The laser-cut request for this project would have been as follows:
The laser-cut request for this project would have been as follows:
- finger-joint-box-Bottom; 1/8" acrylic, Quantity - 1
- finger-joint-box-Side; 1/8" acrylic, Quantity - 2
- finger-joint-box-End; 1/8" acrylic, Quantity - 2
- finger-joint-box-Top; 1/8" cardboard, Quantity - 1
Additional Instructions: Place UML logo in the center of the part finger-joint-box-End.

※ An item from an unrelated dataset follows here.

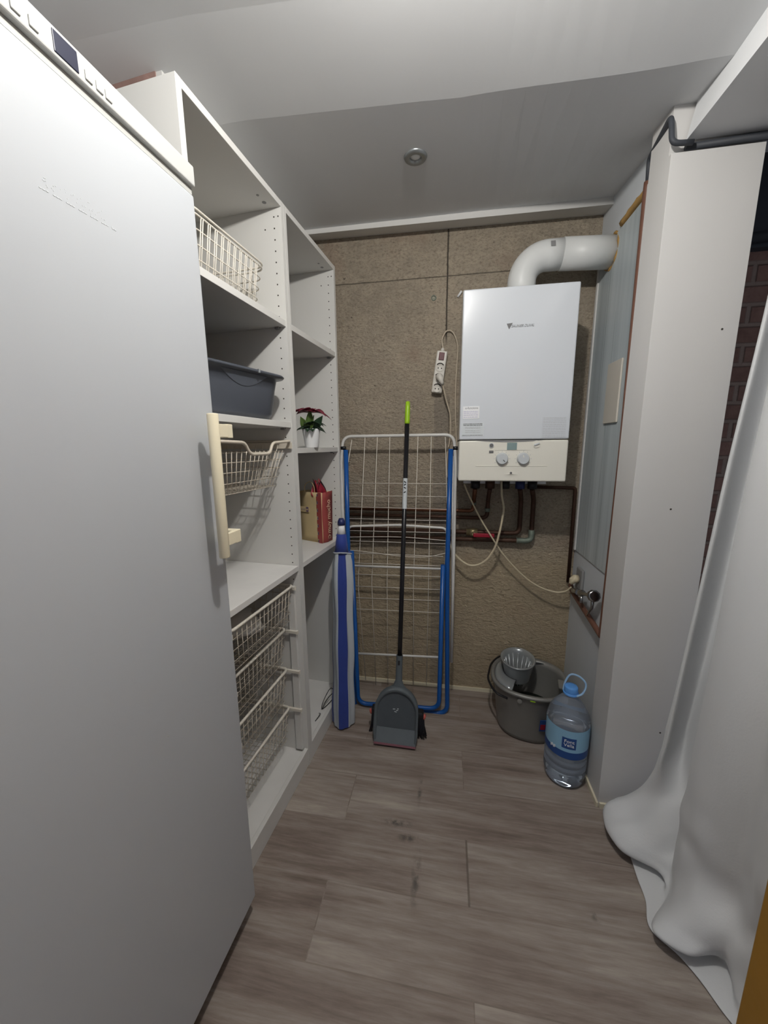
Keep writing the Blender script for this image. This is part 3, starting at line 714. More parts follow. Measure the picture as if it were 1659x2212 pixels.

Note that the part request is for two or these pieces, the logo should only be placed on one of the parts.
Laser Cutting - Requesting Parts
You should request laser cut parts using the following procedure:
- Create SolidWorks part files of the parts that you need cut.
- Create a SolidWorks assembly of the your project (or at least the part of the project that contains the parts to be laser cut.
- Send the part files and the assemble file to the following email address
- The body of the email should contain the following information
- A list of the requested parts indicating specific material and quantity required
- Additional instructions as to the placement of images that will be etched into the parts
- The contact information for the person in your group who should be contacted in case of questions.